The two countries said in November that work on the 40km (25-mile) maritime bridge would start in the first quarter of 2010 and finish in 2015. It would link Bahrain, an archipelago, to Qatar and to a planned rail network across the six-nation Gulf Cooperation Council.
A decades-old territorial dispute sparked a naval incident with Qatari coastguards last month that injured a Bahraini fisherman, and Bahrain retaliated by closing indefinitely the office of Qatari broadcaster Al Jazeera. Qatar now appears to be stalling on the bridge project, said John Sfakianakis, chief economist at Riyadh-based Banque Saudi Fransi.
Bahrain, which is the smallest Gulf oil producer and is running out of reserves, has a “greater need” to open up to the rest of the Gulf than Qatar, owner of the world’s third- largest gas reserves, Sfakianakis said in a telephone interview. “The obstacles are more emanating from Qatar than Bahrain.”
Vinci, based outside Paris, announced in 2008 that it had won a contract to design the bridge, as part of a group that includes state-owned Qatari Diar Real Estate Investment Co and Germany’s Hochtief AG. It put the cost at $3 billion.
Gerald Mille, chief executive of Vinci’s joint venture with Qatari Diar, said in March 2009 that the addition of a rail line to the project had increased the budget to $4.5 billion, and that work would begin soon.
Bahrain denied that the plan to build the bridge, which dates back to 2001, had been suspended. Work on the project is progressing as scheduled, the official Bahrain News Agency said June 8, citing Finance Ministry Undersecretary Arif Saleh Khamees.
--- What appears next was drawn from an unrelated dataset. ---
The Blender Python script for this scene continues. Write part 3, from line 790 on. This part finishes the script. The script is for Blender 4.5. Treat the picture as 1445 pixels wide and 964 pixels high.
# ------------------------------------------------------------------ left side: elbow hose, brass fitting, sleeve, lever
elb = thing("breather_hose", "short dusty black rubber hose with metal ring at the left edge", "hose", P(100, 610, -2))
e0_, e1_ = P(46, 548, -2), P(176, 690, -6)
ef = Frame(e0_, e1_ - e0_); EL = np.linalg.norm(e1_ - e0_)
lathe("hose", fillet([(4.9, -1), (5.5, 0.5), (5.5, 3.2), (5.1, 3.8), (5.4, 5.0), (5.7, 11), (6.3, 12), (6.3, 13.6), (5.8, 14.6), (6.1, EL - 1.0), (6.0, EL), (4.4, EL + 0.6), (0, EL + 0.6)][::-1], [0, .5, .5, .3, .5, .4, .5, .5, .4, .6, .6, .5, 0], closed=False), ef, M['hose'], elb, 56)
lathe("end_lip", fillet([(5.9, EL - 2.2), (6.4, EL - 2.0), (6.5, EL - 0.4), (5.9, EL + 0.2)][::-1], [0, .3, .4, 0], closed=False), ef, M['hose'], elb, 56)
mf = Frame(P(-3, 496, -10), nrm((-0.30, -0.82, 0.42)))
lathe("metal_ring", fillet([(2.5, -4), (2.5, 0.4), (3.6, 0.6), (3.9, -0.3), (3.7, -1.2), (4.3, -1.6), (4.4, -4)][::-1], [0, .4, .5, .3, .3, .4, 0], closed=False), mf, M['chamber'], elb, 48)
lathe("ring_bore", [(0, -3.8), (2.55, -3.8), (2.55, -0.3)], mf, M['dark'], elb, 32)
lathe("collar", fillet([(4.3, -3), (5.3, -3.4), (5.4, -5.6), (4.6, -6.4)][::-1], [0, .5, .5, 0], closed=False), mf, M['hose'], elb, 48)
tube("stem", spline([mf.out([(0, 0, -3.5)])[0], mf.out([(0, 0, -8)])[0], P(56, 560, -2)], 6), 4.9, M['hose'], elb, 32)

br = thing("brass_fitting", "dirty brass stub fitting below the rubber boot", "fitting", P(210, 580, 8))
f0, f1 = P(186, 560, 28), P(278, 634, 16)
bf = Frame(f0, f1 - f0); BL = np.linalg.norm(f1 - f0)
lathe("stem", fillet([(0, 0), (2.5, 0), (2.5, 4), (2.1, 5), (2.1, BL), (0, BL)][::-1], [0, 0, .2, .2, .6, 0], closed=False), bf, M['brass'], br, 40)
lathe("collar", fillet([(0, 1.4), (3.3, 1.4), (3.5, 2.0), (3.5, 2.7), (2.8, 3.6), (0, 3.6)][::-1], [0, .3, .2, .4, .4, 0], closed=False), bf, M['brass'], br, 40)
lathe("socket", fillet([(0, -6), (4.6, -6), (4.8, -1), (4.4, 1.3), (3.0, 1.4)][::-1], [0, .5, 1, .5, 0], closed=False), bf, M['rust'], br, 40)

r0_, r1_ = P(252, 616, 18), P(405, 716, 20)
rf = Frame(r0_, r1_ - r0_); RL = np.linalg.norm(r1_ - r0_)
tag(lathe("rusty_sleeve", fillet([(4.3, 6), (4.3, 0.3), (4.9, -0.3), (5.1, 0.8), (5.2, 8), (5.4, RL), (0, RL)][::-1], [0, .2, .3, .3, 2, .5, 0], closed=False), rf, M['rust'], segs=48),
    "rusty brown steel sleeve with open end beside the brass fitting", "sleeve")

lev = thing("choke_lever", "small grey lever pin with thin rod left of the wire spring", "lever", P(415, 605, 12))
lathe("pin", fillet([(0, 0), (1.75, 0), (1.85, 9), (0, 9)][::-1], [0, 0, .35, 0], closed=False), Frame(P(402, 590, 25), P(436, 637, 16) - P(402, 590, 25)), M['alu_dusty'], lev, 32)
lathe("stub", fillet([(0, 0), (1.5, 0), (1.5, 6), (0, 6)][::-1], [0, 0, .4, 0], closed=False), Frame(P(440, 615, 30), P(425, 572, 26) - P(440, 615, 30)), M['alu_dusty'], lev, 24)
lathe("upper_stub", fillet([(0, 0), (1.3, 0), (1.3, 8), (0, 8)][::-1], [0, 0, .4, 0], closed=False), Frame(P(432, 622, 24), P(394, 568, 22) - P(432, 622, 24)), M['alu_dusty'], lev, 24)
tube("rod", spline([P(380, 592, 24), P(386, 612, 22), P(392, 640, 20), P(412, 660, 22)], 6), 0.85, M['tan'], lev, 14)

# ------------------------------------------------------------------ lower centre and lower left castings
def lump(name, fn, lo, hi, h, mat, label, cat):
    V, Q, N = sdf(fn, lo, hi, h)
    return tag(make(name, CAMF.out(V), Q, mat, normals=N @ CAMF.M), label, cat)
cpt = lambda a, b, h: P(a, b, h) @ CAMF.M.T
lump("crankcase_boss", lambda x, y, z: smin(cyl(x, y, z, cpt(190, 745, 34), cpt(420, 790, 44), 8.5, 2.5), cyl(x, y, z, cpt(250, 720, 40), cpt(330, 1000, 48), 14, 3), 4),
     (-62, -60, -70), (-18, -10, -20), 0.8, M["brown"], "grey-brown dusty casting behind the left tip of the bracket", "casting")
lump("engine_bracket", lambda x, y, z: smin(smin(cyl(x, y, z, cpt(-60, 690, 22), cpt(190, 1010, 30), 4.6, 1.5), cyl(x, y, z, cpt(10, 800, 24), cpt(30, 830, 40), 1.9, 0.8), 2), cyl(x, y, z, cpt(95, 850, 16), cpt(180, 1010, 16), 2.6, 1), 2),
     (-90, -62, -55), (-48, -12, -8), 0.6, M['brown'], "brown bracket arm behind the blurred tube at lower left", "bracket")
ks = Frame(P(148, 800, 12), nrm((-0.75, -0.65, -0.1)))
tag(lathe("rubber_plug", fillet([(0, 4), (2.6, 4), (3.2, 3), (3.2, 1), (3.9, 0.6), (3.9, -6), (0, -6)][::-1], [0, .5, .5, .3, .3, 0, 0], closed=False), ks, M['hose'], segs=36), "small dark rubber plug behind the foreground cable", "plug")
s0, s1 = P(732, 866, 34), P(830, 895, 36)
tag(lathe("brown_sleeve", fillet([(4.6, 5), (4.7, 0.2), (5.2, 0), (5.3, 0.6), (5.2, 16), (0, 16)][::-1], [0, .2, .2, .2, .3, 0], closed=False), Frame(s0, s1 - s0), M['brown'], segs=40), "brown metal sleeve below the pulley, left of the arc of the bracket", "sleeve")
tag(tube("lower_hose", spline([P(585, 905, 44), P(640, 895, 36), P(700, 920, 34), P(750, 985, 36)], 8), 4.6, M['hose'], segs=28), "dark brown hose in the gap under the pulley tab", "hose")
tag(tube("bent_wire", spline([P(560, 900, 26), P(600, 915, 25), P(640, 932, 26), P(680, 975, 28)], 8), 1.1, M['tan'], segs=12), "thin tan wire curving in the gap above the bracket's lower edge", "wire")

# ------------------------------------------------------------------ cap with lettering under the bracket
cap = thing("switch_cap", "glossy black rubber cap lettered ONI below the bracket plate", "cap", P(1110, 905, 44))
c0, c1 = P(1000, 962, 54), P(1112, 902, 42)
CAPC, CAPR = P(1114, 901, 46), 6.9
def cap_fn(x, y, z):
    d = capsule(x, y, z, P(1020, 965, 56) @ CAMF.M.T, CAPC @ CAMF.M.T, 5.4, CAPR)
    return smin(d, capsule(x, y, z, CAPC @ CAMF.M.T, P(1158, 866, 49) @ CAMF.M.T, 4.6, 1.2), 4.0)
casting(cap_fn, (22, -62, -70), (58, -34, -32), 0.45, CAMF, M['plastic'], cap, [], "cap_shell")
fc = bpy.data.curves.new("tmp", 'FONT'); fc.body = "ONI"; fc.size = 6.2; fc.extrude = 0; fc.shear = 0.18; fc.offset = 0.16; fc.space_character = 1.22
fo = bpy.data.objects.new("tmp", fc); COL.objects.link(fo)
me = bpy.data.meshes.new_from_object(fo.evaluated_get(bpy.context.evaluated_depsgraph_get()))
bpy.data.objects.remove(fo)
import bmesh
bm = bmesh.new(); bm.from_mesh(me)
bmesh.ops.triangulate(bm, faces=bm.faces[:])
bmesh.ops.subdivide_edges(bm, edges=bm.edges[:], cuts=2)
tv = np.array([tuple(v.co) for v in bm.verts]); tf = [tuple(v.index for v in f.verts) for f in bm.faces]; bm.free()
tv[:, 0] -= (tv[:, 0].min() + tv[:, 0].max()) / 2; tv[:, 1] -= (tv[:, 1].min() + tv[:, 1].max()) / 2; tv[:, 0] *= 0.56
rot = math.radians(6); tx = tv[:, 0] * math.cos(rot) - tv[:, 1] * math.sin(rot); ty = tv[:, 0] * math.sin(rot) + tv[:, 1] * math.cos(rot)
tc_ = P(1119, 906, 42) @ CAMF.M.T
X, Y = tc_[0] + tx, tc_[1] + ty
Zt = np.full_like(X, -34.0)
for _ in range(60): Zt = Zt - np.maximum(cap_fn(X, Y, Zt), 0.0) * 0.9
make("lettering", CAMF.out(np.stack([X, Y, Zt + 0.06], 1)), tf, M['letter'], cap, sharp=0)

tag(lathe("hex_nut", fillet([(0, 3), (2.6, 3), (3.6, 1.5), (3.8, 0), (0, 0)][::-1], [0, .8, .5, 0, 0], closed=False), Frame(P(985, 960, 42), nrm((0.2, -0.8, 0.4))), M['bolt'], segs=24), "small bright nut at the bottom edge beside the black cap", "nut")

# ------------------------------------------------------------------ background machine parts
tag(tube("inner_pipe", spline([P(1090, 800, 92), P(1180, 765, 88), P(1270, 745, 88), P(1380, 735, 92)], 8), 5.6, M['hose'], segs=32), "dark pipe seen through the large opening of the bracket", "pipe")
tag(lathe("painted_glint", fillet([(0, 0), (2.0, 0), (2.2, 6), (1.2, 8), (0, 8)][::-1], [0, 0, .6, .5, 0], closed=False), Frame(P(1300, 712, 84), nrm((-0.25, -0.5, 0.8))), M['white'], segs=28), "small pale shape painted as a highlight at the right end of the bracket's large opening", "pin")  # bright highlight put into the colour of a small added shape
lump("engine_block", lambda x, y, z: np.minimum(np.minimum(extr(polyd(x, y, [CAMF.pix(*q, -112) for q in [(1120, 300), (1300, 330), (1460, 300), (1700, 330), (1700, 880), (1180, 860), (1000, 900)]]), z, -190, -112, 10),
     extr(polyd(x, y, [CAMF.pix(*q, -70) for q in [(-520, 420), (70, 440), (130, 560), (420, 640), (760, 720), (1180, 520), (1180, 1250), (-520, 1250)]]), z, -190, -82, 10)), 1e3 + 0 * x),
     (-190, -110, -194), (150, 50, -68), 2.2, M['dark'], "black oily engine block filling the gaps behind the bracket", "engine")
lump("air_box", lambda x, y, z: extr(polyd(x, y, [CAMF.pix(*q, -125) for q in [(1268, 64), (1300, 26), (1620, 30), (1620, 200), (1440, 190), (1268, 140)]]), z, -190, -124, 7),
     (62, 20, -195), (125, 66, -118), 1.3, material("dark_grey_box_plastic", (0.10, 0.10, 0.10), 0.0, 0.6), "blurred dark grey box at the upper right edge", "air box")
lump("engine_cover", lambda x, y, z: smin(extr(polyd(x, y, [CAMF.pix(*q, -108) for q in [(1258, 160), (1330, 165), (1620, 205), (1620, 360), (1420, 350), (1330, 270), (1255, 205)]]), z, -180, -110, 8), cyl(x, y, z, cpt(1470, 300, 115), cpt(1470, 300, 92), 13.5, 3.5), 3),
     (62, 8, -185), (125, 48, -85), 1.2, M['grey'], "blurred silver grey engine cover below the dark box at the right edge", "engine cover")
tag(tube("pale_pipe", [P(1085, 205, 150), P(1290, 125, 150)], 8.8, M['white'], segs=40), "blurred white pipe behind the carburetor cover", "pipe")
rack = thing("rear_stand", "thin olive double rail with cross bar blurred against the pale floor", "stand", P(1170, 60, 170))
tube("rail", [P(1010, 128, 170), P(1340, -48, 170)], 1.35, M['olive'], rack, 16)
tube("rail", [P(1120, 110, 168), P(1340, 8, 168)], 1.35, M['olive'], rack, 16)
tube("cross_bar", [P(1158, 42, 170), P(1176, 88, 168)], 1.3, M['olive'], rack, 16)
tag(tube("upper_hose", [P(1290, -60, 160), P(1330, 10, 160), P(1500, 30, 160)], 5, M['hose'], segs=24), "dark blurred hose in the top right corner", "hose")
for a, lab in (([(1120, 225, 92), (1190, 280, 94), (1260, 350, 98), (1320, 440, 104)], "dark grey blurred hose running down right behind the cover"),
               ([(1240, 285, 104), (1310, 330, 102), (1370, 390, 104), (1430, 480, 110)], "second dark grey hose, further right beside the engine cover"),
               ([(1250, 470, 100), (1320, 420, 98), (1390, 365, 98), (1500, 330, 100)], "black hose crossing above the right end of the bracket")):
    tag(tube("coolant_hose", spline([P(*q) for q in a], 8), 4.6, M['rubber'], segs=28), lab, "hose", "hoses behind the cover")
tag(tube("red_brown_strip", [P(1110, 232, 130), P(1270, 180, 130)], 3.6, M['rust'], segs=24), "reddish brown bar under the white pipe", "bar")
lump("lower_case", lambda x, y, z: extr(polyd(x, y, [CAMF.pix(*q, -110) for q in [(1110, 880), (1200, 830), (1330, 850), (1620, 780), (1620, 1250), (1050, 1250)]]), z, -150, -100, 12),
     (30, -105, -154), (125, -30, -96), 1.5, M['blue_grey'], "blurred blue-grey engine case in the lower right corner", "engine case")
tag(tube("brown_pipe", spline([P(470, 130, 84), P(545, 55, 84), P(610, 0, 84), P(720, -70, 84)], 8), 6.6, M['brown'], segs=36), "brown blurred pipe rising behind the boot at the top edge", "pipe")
Lattes said in a June 8 interview that a Vinci team is still at the site, though part of it has been redeployed to work on other projects.
Bahrain, which currently is linked to one other Gulf neighbor, Saudi Arabia, by a 25-kilometer causeway, said in January last year that the new bridge would act as “a boost for Bahrain’s role as an ideal access point for international companies to develop their business in Gulf economies.” The causeway would cut the journey time by road between Bahrain and Qatar from the current five hours, via Saudi Arabia, to 30 minutes across the bridge.
Qatari Diar declined to comment when asked about the reason for the delay in proceeding with the construction phase.
Hochtief spokesman Christian Gerhardus said in a June 7 telephone interview that the Essen, Germany-based company got a “small sum” for its planning work on the bridge project. The actual construction contract was never awarded, so it’s not part of Hochtief’s order book, he said.
Bahrain was the first Gulf state to discover oil, in 1932, and its reserves are expected to run out in 10 to 15 years, according to the US State Department.
Dwindling oil revenues mean that it can’t afford to pay for the construction of the bridge by itself, and it won’t happen unless Qatar provides “the majority of the financing,” said Sfakianakis.
The territorial conflict centers on Bahrain’s control of the disputed Hawar Islands just off western Qatar. The International Court of Justice in 2001 awarded sovereignty of the islands to Bahrain.
Qatar is probably resisting demands from Bahrain to pay high fees for future use of the islands as it develops its offshore energy resources, according to Dalton Garis, an analyst at the Petroleum Institute in Abu Dhabi.
The bridge represents a powerful bargaining chip for Qatar, said Sfakianakis. “The causeway would play the symbolic role of linking up Bahrain to the rest of the GCC, it would make Bahrain feel that they are opened up to another part of the Gulf.”